11.22.2008

today...

i had just written a long blog about my day, but when i was going over it, it really seemed like i was just rambling on.  lol  so i deleted it.  i guess i can try again... if i am still rambling,... well, just scroll down then, i guess. lol
well, today was pretty good.  i woke up around noon and that was really cool.  aside from being sick recently, i have not been able to sleep in for a long time.  so that felt really good.
most of my day consisted of playing hockey.  that was cool considering i have not been able to play for a while.  but since i was sick this whole past week, i kept getting really winded.  and since i just switched to a right-handed stick, that was awkward.  i feel i have more control over my shot, but i have almost no puck handling abilities now.  so, that sux.  im just going to have to keep practicing i guess.

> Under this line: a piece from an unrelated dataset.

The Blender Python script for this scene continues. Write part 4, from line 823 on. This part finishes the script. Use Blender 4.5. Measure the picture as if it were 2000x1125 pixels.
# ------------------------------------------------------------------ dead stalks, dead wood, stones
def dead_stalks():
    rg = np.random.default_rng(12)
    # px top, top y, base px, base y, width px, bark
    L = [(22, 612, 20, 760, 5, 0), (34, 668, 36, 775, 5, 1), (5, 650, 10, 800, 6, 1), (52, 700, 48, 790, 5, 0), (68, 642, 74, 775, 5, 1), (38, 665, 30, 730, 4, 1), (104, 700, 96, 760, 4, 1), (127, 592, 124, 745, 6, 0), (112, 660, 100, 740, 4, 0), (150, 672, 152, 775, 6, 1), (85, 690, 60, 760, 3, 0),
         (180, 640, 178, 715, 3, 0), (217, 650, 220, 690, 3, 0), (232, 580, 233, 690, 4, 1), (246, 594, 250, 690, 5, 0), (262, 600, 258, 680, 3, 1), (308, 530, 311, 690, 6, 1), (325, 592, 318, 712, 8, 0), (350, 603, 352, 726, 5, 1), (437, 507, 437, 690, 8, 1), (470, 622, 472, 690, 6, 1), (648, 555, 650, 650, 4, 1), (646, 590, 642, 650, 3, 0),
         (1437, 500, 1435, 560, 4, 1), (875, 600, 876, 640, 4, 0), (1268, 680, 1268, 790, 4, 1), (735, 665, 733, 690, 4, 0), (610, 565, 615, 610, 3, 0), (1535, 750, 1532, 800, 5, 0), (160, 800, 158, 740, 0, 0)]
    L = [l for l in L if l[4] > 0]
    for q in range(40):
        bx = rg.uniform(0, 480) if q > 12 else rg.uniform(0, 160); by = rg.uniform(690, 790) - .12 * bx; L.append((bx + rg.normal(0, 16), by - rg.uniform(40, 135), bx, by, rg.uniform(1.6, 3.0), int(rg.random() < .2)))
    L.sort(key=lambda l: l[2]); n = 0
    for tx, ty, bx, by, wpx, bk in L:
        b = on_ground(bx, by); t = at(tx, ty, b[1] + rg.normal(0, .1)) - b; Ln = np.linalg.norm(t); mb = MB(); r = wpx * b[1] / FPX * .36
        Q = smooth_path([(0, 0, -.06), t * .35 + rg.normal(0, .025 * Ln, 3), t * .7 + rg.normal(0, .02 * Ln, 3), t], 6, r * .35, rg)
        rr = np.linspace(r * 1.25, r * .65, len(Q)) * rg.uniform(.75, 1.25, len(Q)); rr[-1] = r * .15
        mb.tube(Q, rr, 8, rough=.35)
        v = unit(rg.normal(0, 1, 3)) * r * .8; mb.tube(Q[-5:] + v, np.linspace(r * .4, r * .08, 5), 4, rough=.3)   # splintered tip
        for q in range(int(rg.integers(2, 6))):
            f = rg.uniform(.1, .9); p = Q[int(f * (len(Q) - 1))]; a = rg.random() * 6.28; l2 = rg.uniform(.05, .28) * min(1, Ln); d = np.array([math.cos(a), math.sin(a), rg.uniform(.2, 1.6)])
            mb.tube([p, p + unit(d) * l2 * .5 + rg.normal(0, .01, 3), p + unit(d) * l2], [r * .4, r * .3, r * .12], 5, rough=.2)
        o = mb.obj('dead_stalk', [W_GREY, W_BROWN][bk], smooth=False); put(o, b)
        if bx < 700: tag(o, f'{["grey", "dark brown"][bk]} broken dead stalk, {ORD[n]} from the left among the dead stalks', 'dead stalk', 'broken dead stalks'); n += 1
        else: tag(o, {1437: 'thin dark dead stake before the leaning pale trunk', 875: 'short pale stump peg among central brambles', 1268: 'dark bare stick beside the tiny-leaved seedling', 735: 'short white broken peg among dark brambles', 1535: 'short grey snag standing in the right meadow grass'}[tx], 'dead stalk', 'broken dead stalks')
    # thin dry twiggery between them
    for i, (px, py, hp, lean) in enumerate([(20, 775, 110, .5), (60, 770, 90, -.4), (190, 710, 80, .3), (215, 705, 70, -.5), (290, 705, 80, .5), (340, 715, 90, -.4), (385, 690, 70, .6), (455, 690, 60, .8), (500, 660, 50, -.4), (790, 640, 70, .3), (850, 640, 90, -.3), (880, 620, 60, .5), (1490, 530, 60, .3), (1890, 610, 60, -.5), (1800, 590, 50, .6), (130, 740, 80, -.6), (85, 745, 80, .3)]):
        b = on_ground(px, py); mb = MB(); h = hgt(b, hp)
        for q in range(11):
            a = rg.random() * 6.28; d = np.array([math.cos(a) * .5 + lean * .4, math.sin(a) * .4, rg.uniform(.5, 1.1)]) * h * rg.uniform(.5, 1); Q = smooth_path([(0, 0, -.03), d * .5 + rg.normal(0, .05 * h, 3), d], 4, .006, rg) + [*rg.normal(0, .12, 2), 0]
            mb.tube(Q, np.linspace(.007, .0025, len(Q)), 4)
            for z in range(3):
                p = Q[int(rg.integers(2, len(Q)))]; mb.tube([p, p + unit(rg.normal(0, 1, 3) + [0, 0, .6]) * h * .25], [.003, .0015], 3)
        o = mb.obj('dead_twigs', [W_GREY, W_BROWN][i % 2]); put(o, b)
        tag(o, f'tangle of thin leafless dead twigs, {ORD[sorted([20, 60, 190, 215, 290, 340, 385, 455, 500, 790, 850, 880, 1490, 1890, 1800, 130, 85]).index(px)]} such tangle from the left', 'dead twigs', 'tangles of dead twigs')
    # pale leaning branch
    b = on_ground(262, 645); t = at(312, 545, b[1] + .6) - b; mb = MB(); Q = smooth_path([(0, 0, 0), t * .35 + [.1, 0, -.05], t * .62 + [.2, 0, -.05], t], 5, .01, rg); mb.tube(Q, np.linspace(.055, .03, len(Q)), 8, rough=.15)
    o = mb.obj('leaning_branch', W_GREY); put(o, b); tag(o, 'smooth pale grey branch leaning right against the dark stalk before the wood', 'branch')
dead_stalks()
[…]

well, after that, i just came home and have been chillaxin here.  i was going to go out again, but i was kinda tired.  and i have my report to work on.  ya... so that is why i am on here.  you already know that i really hate studying.  i guess i am just wasting time.
i have a little more than 7 months of school left.  that really makes me happy.  i have been working this past year and a half with no pay.  putting in my 40 hr weeks and nothing to show for it.  but, it will all be worth it when i graduate.  well, that is what i keep telling myself at least. lol
then i wonder what i am going to do after i graduate.  i want to go back to school and expand my knowledge (and my degree), but i am really sick of school.  so, i am considering just working for about a year and then going back, but i wonder if i really will go back.  i know most of the time, when someone quits going to college, its very hard to go back.  well, i dont know that from personal experience, but that is what i have been told.  so i am not sure what im going to do.  i guess it will also depend on what job i get and where i work.
well, i am going to go now.  so i will talk to you latter.  i need to go work on my report.  and i will work on it!  i will not touch my xbox 360...  i will NOT touch my xbox...  i will not... touch... my... xbox...  i can feel a tremendous pull on my body... it is calling to me... i am trying to fight it...  i will not touch my xbox... aaahhhh!!!!!